I paint the female body in states of transformation—pregnancy, birth, postpartum—to reveal the visceral realities of motherhood. I want to know how this experience consumes, ruptures, and remakes the self. I’m drawn to the monstrous feminine—the reproductive body as both feared and revered, volatile, leaking, uncontrollable.


Growing up on a cranberry farm in Massachusetts, I was immersed in cycles of fertilization, growth, and harvest—rhythms that shape my work. Cranberries become metaphors for the reproductive body: swollen, fertile, bleeding. The harvest’s dependence on flooding echoes my fascination with containment and permeability. I see the body as a vessel that refuses to be sealed, always in flux.
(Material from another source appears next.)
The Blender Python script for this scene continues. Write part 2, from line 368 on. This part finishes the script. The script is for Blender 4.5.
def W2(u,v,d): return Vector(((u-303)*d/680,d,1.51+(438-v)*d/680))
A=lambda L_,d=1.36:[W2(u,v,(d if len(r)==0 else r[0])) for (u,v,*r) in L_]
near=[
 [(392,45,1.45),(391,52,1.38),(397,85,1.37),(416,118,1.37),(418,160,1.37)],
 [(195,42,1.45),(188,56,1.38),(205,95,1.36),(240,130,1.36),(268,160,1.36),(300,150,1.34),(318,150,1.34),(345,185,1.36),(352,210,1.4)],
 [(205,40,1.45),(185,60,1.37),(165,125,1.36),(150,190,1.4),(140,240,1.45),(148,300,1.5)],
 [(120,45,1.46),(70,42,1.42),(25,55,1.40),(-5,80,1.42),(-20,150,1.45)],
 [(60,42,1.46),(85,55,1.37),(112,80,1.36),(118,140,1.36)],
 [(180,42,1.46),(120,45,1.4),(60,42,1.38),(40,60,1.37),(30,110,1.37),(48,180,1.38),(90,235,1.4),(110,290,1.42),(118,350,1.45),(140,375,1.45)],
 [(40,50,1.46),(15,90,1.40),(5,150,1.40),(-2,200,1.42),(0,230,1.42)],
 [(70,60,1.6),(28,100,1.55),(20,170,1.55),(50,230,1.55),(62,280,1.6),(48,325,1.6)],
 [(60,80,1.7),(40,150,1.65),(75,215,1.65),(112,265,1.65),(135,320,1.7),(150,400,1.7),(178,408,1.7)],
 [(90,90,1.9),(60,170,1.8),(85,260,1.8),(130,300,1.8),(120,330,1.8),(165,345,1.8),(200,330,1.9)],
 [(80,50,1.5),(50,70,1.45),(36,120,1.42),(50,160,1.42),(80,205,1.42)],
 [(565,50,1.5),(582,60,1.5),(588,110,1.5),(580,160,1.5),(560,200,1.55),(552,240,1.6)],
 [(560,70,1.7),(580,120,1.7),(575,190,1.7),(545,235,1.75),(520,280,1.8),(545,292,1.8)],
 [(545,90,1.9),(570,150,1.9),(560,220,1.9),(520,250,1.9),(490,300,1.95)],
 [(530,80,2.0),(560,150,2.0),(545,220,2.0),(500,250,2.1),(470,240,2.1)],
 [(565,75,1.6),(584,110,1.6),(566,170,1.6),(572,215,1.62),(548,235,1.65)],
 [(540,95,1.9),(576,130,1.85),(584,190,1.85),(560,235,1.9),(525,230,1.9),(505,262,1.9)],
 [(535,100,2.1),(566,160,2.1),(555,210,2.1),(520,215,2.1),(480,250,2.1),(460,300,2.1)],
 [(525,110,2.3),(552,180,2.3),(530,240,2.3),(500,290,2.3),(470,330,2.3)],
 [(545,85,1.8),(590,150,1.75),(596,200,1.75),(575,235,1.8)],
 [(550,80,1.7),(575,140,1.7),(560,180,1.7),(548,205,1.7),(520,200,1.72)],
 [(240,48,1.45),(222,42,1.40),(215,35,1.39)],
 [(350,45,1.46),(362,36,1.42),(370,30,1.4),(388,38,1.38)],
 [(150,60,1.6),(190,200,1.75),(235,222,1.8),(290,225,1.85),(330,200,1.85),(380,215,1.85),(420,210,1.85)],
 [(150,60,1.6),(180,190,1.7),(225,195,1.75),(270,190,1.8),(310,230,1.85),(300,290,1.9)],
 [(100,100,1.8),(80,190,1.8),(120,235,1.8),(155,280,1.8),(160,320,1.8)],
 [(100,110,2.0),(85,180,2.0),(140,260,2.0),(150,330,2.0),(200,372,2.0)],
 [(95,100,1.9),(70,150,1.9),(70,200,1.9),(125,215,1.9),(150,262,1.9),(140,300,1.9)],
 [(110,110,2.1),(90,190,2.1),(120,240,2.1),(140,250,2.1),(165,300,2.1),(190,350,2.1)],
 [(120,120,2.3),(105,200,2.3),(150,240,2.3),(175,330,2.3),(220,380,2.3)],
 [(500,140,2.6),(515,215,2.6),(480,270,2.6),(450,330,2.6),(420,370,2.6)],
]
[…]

I often use my own body as a model, staging performances for the camera to explore personal and archetypal imagery. I draw from folklore and mythology, reimagining figures whose transformations mirror the physical and psychological shifts of motherhood. These mythic bodies—splitting, mutating—speak to the instability of identity during matrescence. My materials embody this fluidity: I use acrylic inks on translucent drafting film, letting the paint pool, bleed, and stain.


Through these paintings, I confront the contradictions of motherhood—its tenderness and violence, power and erasure, creation and consumption—an experience that is both universal and deeply personal.